Exercise aim> Your task is to reproduce the material exactly.
^^^^^^^^^^^^^^^^
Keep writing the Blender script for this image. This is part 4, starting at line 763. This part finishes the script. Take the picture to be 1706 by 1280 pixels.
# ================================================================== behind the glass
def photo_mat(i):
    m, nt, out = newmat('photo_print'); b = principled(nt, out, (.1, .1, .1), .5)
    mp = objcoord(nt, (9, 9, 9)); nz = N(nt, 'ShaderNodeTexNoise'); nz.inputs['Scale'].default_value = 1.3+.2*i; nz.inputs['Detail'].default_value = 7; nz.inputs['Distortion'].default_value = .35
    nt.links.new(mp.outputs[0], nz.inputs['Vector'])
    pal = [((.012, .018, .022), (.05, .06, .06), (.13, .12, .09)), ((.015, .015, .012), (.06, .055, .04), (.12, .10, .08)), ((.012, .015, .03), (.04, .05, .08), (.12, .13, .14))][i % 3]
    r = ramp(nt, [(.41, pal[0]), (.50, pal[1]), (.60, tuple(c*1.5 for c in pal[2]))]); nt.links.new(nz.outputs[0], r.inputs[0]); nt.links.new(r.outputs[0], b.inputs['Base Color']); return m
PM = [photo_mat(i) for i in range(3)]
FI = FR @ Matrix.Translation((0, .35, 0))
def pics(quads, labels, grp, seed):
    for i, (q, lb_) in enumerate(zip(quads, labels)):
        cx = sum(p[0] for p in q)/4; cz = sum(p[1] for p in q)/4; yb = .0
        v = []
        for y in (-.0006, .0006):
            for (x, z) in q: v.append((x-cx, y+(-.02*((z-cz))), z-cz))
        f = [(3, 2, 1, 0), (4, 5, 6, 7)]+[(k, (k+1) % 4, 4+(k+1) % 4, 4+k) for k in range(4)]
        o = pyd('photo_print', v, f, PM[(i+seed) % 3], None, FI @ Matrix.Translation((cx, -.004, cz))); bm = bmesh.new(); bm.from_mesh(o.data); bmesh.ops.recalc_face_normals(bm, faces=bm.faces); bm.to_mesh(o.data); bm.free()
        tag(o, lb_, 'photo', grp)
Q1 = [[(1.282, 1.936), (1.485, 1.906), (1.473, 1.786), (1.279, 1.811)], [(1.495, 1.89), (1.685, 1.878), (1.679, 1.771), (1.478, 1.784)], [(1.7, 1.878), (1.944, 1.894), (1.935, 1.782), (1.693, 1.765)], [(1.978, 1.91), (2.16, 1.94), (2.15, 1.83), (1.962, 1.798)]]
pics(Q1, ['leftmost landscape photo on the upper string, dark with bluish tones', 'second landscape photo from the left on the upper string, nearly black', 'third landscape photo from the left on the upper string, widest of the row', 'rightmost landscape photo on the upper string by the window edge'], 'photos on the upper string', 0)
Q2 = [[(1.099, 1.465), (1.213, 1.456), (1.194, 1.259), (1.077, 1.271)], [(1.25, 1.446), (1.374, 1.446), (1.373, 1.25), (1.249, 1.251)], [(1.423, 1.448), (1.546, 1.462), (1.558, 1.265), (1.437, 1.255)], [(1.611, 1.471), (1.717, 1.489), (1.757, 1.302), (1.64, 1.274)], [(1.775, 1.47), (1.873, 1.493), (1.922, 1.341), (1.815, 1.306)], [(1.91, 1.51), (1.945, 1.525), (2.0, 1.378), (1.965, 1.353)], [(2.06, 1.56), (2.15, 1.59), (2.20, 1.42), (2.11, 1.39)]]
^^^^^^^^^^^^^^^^
Solution to this task>
Keep writing the Blender script for this image. This is part 4, starting at line 763. This part finishes the script. Take the picture to be 1706 by 1280 pixels.
# ================================================================== behind the glass
def photo_mat(i):
    m, nt, out = newmat('photo_print'); b = principled(nt, out, (.1, .1, .1), .5)
    mp = objcoord(nt, (9, 9, 9)); nz = N(nt, 'ShaderNodeTexNoise'); nz.inputs['Scale'].default_value = 1.3+.2*i; nz.inputs['Detail'].default_value = 7; nz.inputs['Distortion'].default_value = .35
    nt.links.new(mp.outputs[0], nz.inputs['Vector'])
    pal = [((.012, .018, .022), (.05, .06, .06), (.13, .12, .09)), ((.015, .015, .012), (.06, .055, .04), (.12, .10, .08)), ((.012, .015, .03), (.04, .05, .08), (.12, .13, .14))][i % 3]
    r = ramp(nt, [(.41, pal[0]), (.50, pal[1]), (.60, tuple(c*1.5 for c in pal[2]))]); nt.links.new(nz.outputs[0], r.inputs[0]); nt.links.new(r.outputs[0], b.inputs['Base Color']); return m
PM = [photo_mat(i) for i in range(3)]
FI = FR @ Matrix.Translation((0, .35, 0))
def pics(quads, labels, grp, seed):
    for i, (q, lb_) in enumerate(zip(quads, labels)):
        cx = sum(p[0] for p in q)/4; cz = sum(p[1] for p in q)/4; yb = .0
        v = []
        for y in (-.0006, .0006):
            for (x, z) in q: v.append((x-cx, y+(-.02*((z-cz))), z-cz))
        f = [(3, 2, 1, 0), (4, 5, 6, 7)]+[(k, (k+1) % 4, 4+(k+1) % 4, 4+k) for k in range(4)]
        o = pyd('photo_print', v, f, PM[(i+seed) % 3], None, FI @ Matrix.Translation((cx, -.004, cz))); bm = bmesh.new(); bm.from_mesh(o.data); bmesh.ops.recalc_face_normals(bm, faces=bm.faces); bm.to_mesh(o.data); bm.free()
        tag(o, lb_, 'photo', grp)
Q1 = [[(1.282, 1.936), (1.485, 1.906), (1.473, 1.786), (1.279, 1.811)], [(1.495, 1.89), (1.685, 1.878), (1.679, 1.771), (1.478, 1.784)], [(1.7, 1.878), (1.944, 1.894), (1.935, 1.782), (1.693, 1.765)], [(1.978, 1.91), (2.16, 1.94), (2.15, 1.83), (1.962, 1.798)]]
pics(Q1, ['leftmost landscape photo on the upper string, dark with bluish tones', 'second landscape photo from the left on the upper string, nearly black', 'third landscape photo from the left on the upper string, widest of the row', 'rightmost landscape photo on the upper string by the window edge'], 'photos on the upper string', 0)
Q2 = [[(1.099, 1.465), (1.213, 1.456), (1.194, 1.259), (1.077, 1.271)], [(1.25, 1.446), (1.374, 1.446), (1.373, 1.25), (1.249, 1.251)], [(1.423, 1.448), (1.546, 1.462), (1.558, 1.265), (1.437, 1.255)], [(1.611, 1.471), (1.717, 1.489), (1.757, 1.302), (1.64, 1.274)], [(1.775, 1.47), (1.873, 1.493), (1.922, 1.341), (1.815, 1.306)], [(1.91, 1.51), (1.945, 1.525), (2.0, 1.378), (1.965, 1.353)], [(2.06, 1.56), (2.15, 1.59), (2.20, 1.42), (2.11, 1.39)]]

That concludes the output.